**Task directions**
You are to retype all of the data exactly as it appears.

Scenes as source code
• • • •
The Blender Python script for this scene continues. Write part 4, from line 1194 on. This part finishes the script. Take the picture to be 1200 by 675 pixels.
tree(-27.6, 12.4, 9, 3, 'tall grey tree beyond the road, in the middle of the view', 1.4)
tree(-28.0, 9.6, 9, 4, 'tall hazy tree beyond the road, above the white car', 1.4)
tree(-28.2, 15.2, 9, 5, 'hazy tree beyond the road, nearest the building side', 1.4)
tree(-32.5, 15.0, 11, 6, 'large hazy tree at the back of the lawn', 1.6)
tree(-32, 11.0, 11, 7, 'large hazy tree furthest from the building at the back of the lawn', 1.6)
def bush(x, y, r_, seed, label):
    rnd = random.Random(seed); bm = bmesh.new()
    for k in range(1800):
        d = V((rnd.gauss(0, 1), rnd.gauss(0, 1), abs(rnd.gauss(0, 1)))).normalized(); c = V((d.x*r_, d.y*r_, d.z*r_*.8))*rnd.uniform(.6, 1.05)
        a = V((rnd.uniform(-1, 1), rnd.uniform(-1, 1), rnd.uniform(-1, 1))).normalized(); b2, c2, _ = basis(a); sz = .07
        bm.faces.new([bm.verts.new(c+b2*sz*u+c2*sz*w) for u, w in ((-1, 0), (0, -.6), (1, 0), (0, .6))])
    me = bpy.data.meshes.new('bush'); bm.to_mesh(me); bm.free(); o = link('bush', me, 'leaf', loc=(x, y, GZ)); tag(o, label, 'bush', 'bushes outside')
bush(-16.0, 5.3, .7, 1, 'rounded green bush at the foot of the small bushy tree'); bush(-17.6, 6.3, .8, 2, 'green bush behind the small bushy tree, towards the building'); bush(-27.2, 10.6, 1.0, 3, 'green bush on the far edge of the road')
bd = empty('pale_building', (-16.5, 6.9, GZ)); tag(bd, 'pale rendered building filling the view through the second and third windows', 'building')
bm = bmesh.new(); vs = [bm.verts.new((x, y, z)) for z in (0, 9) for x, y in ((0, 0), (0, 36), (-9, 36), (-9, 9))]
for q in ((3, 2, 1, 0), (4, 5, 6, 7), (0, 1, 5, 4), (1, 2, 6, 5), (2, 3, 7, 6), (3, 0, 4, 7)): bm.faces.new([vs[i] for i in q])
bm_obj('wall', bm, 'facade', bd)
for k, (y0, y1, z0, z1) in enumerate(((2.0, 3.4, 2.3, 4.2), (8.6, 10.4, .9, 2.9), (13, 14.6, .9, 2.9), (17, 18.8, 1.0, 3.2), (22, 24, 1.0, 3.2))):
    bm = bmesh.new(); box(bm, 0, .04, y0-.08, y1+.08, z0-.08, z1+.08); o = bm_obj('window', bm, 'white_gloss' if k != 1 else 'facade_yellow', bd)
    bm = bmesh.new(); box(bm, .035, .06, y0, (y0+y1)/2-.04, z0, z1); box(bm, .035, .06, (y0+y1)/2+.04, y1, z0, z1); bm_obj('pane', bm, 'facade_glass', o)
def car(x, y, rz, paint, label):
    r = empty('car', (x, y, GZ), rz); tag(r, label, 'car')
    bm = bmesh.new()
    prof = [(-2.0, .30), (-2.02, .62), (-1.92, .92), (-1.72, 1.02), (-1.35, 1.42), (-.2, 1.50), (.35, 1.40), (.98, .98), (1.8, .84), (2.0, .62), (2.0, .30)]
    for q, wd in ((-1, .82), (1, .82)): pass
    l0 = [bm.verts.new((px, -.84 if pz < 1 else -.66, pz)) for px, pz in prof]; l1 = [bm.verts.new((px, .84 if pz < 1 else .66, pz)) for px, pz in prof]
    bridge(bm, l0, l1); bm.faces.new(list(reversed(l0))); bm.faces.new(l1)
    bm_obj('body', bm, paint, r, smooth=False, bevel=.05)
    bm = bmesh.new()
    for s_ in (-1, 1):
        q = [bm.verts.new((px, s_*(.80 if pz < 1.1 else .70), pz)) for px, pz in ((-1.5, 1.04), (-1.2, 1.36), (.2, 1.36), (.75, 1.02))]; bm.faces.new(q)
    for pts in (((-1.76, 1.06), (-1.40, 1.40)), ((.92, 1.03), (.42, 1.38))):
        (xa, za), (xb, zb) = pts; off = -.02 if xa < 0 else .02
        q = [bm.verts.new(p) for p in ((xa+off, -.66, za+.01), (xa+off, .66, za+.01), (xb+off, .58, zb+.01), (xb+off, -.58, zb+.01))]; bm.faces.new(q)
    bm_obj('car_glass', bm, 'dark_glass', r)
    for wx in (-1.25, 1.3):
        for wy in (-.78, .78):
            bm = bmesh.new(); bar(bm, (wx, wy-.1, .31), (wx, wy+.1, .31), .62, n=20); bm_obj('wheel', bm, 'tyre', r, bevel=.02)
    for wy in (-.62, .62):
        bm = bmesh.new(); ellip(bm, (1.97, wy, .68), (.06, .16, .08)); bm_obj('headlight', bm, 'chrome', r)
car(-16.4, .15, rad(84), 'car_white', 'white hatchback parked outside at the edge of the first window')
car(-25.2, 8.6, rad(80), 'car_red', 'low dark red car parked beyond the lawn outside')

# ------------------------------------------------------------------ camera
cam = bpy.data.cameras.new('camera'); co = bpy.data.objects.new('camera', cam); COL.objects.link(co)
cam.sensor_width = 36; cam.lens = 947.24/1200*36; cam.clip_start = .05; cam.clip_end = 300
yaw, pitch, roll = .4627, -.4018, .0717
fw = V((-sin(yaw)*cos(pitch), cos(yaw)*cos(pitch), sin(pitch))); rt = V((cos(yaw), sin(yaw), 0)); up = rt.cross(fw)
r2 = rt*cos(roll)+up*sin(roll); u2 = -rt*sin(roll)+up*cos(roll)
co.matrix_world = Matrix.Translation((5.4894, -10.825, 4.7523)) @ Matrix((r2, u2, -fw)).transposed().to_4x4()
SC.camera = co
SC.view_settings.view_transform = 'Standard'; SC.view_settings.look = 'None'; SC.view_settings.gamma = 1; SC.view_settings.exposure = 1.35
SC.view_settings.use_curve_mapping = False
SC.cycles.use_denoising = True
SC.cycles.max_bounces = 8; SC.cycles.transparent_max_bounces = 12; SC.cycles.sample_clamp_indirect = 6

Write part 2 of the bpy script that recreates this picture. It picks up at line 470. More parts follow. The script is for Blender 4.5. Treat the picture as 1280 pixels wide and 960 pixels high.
• • • •
**Written reply**
The Blender Python script for this scene continues. Write part 4, from line 1194 on. This part finishes the script. Take the picture to be 1200 by 675 pixels.
tree(-27.6, 12.4, 9, 3, 'tall grey tree beyond the road, in the middle of the view', 1.4)
tree(-28.0, 9.6, 9, 4, 'tall hazy tree beyond the road, above the white car', 1.4)
tree(-28.2, 15.2, 9, 5, 'hazy tree beyond the road, nearest the building side', 1.4)
tree(-32.5, 15.0, 11, 6, 'large hazy tree at the back of the lawn', 1.6)
tree(-32, 11.0, 11, 7, 'large hazy tree furthest from the building at the back of the lawn', 1.6)
def bush(x, y, r_, seed, label):
    rnd = random.Random(seed); bm = bmesh.new()
    for k in range(1800):
        d = V((rnd.gauss(0, 1), rnd.gauss(0, 1), abs(rnd.gauss(0, 1)))).normalized(); c = V((d.x*r_, d.y*r_, d.z*r_*.8))*rnd.uniform(.6, 1.05)
        a = V((rnd.uniform(-1, 1), rnd.uniform(-1, 1), rnd.uniform(-1, 1))).normalized(); b2, c2, _ = basis(a); sz = .07
        bm.faces.new([bm.verts.new(c+b2*sz*u+c2*sz*w) for u, w in ((-1, 0), (0, -.6), (1, 0), (0, .6))])
    me = bpy.data.meshes.new('bush'); bm.to_mesh(me); bm.free(); o = link('bush', me, 'leaf', loc=(x, y, GZ)); tag(o, label, 'bush', 'bushes outside')
bush(-16.0, 5.3, .7, 1, 'rounded green bush at the foot of the small bushy tree'); bush(-17.6, 6.3, .8, 2, 'green bush behind the small bushy tree, towards the building'); bush(-27.2, 10.6, 1.0, 3, 'green bush on the far edge of the road')
bd = empty('pale_building', (-16.5, 6.9, GZ)); tag(bd, 'pale rendered building filling the view through the second and third windows', 'building')
bm = bmesh.new(); vs = [bm.verts.new((x, y, z)) for z in (0, 9) for x, y in ((0, 0), (0, 36), (-9, 36), (-9, 9))]
for q in ((3, 2, 1, 0), (4, 5, 6, 7), (0, 1, 5, 4), (1, 2, 6, 5), (2, 3, 7, 6), (3, 0, 4, 7)): bm.faces.new([vs[i] for i in q])
bm_obj('wall', bm, 'facade', bd)
for k, (y0, y1, z0, z1) in enumerate(((2.0, 3.4, 2.3, 4.2), (8.6, 10.4, .9, 2.9), (13, 14.6, .9, 2.9), (17, 18.8, 1.0, 3.2), (22, 24, 1.0, 3.2))):
    bm = bmesh.new(); box(bm, 0, .04, y0-.08, y1+.08, z0-.08, z1+.08); o = bm_obj('window', bm, 'white_gloss' if k != 1 else 'facade_yellow', bd)
    bm = bmesh.new(); box(bm, .035, .06, y0, (y0+y1)/2-.04, z0, z1); box(bm, .035, .06, (y0+y1)/2+.04, y1, z0, z1); bm_obj('pane', bm, 'facade_glass', o)
def car(x, y, rz, paint, label):
    r = empty('car', (x, y, GZ), rz); tag(r, label, 'car')
    bm = bmesh.new()
    prof = [(-2.0, .30), (-2.02, .62), (-1.92, .92), (-1.72, 1.02), (-1.35, 1.42), (-.2, 1.50), (.35, 1.40), (.98, .98), (1.8, .84), (2.0, .62), (2.0, .30)]
    for q, wd in ((-1, .82), (1, .82)): pass
    l0 = [bm.verts.new((px, -.84 if pz < 1 else -.66, pz)) for px, pz in prof]; l1 = [bm.verts.new((px, .84 if pz < 1 else .66, pz)) for px, pz in prof]
    bridge(bm, l0, l1); bm.faces.new(list(reversed(l0))); bm.faces.new(l1)
    bm_obj('body', bm, paint, r, smooth=False, bevel=.05)
    bm = bmesh.new()
    for s_ in (-1, 1):
        q = [bm.verts.new((px, s_*(.80 if pz < 1.1 else .70), pz)) for px, pz in ((-1.5, 1.04), (-1.2, 1.36), (.2, 1.36), (.75, 1.02))]; bm.faces.new(q)
    for pts in (((-1.76, 1.06), (-1.40, 1.40)), ((.92, 1.03), (.42, 1.38))):
        (xa, za), (xb, zb) = pts; off = -.02 if xa < 0 else .02
        q = [bm.verts.new(p) for p in ((xa+off, -.66, za+.01), (xa+off, .66, za+.01), (xb+off, .58, zb+.01), (xb+off, -.58, zb+.01))]; bm.faces.new(q)
    bm_obj('car_glass', bm, 'dark_glass', r)
    for wx in (-1.25, 1.3):
        for wy in (-.78, .78):
            bm = bmesh.new(); bar(bm, (wx, wy-.1, .31), (wx, wy+.1, .31), .62, n=20); bm_obj('wheel', bm, 'tyre', r, bevel=.02)
    for wy in (-.62, .62):
        bm = bmesh.new(); ellip(bm, (1.97, wy, .68), (.06, .16, .08)); bm_obj('headlight', bm, 'chrome', r)
car(-16.4, .15, rad(84), 'car_white', 'white hatchback parked outside at the edge of the first window')
car(-25.2, 8.6, rad(80), 'car_red', 'low dark red car parked beyond the lawn outside')

# ------------------------------------------------------------------ camera
cam = bpy.data.cameras.new('camera'); co = bpy.data.objects.new('camera', cam); COL.objects.link(co)
cam.sensor_width = 36; cam.lens = 947.24/1200*36; cam.clip_start = .05; cam.clip_end = 300
yaw, pitch, roll = .4627, -.4018, .0717
fw = V((-sin(yaw)*cos(pitch), cos(yaw)*cos(pitch), sin(pitch))); rt = V((cos(yaw), sin(yaw), 0)); up = rt.cross(fw)
r2 = rt*cos(roll)+up*sin(roll); u2 = -rt*sin(roll)+up*cos(roll)
co.matrix_world = Matrix.Translation((5.4894, -10.825, 4.7523)) @ Matrix((r2, u2, -fw)).transposed().to_4x4()
SC.camera = co
SC.view_settings.view_transform = 'Standard'; SC.view_settings.look = 'None'; SC.view_settings.gamma = 1; SC.view_settings.exposure = 1.35
SC.view_settings.use_curve_mapping = False
SC.cycles.use_denoising = True
SC.cycles.max_bounces = 8; SC.cycles.transparent_max_bounces = 12; SC.cycles.sample_clamp_indirect = 6

Write part 2 of the bpy script that recreates this picture. It picks up at line 470. More parts follow. The script is for Blender 4.5. Treat the picture as 1280 pixels wide and 960 pixels high.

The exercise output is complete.